We also look at the people in businesses and assist them accordingly. We give sewing machines to those who are tailors, for instance. We give hairdressers hairdressing equipment. We give out pepper grinding machines and give refrigerators to those who are selling fish, and so on. Those who are into farming, we give them fertilizer, sprayers, seedlings and some other things.
In the next level, we want to look at the poorest of the poor within the community. There is a man I call my friend. He told me that since he was born, he has never slept on a mattress. He said his roof is leaking and his mat is wet. To that person, if you give fridge or pepper grinding machine, he could sell it to meet his immediate needs. So, we have set up a committee to identify people like that so that we give them funds. Or in the case of someone like that my friend, we look into fixing his house, getting him a mattress and little fund for him to move on. We want to look into giving people we know are into petty businesses about N100,000 or N200,000 so that they can boost their trades.
It has become a regular thing to send our staff on training even abroad, probably because I am coming from the field education.
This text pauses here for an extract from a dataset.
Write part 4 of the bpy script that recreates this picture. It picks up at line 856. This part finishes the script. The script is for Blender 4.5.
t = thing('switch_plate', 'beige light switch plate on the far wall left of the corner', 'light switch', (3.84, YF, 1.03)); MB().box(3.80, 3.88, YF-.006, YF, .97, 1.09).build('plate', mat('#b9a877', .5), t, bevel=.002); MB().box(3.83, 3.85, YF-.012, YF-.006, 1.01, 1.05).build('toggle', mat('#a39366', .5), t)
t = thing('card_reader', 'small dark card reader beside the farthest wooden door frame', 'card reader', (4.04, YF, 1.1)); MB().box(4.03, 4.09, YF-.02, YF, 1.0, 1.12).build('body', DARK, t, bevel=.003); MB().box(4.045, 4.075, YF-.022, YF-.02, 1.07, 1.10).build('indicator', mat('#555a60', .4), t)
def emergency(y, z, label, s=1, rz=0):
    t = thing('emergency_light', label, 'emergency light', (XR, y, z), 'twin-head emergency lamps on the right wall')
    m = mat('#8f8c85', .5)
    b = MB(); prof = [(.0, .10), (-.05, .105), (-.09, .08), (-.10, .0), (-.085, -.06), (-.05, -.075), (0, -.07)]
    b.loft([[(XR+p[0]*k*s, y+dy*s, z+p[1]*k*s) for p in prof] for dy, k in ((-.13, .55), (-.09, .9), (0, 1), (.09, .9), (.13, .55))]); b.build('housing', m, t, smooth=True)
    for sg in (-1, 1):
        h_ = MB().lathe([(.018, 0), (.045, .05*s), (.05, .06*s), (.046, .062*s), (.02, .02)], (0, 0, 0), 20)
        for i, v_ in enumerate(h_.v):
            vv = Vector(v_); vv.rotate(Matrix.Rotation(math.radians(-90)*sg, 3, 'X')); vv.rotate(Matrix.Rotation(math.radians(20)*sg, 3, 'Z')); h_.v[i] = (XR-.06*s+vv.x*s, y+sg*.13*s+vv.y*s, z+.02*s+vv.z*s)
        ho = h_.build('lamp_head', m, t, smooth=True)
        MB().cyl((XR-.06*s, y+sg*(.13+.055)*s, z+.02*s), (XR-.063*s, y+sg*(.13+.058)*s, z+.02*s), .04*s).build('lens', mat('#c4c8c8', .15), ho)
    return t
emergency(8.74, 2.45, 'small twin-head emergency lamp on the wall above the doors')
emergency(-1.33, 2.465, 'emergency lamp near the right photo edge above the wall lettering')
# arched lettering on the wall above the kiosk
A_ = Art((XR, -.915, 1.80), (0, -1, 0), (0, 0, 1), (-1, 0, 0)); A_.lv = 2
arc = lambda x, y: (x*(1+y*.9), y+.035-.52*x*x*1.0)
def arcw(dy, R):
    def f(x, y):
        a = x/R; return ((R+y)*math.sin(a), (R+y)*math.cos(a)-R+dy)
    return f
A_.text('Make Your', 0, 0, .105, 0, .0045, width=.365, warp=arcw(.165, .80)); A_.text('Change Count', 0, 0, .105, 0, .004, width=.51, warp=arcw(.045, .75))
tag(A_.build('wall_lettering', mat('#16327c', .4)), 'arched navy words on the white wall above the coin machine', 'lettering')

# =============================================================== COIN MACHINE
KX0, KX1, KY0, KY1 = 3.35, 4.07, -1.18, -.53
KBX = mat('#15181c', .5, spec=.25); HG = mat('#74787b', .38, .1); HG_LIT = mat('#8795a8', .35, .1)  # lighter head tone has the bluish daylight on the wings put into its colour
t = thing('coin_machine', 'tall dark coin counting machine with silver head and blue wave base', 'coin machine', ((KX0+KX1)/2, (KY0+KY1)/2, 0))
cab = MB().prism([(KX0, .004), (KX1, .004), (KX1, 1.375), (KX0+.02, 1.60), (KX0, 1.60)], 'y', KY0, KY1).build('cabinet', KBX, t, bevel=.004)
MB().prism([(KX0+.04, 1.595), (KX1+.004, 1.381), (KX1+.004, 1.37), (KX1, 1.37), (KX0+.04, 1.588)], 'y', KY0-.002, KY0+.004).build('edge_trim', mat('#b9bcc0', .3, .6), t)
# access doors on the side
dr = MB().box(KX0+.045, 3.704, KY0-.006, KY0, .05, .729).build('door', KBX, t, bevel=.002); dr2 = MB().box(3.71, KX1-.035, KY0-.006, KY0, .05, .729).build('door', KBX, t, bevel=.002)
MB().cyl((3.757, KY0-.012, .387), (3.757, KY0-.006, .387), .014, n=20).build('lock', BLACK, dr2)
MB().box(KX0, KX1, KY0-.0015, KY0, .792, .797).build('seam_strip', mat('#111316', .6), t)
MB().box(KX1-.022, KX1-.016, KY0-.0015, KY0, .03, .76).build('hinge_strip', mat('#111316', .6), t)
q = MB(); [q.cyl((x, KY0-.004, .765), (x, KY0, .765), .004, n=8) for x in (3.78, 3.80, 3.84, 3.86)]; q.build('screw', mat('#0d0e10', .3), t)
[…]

We take training very seriously. Our political office holders and management staff, we have bought official vehicles for all of them to ease movement. We even plan to have a school bus for pupils. Maybe because I am a teacher, I feel bad when I see school pupils around 9 am still looking for okada (commercial motorcycle) to take them to school. It means the pupil has already missed the first two periods. We want to ease their movements by getting a bus next year to convey them to and fro.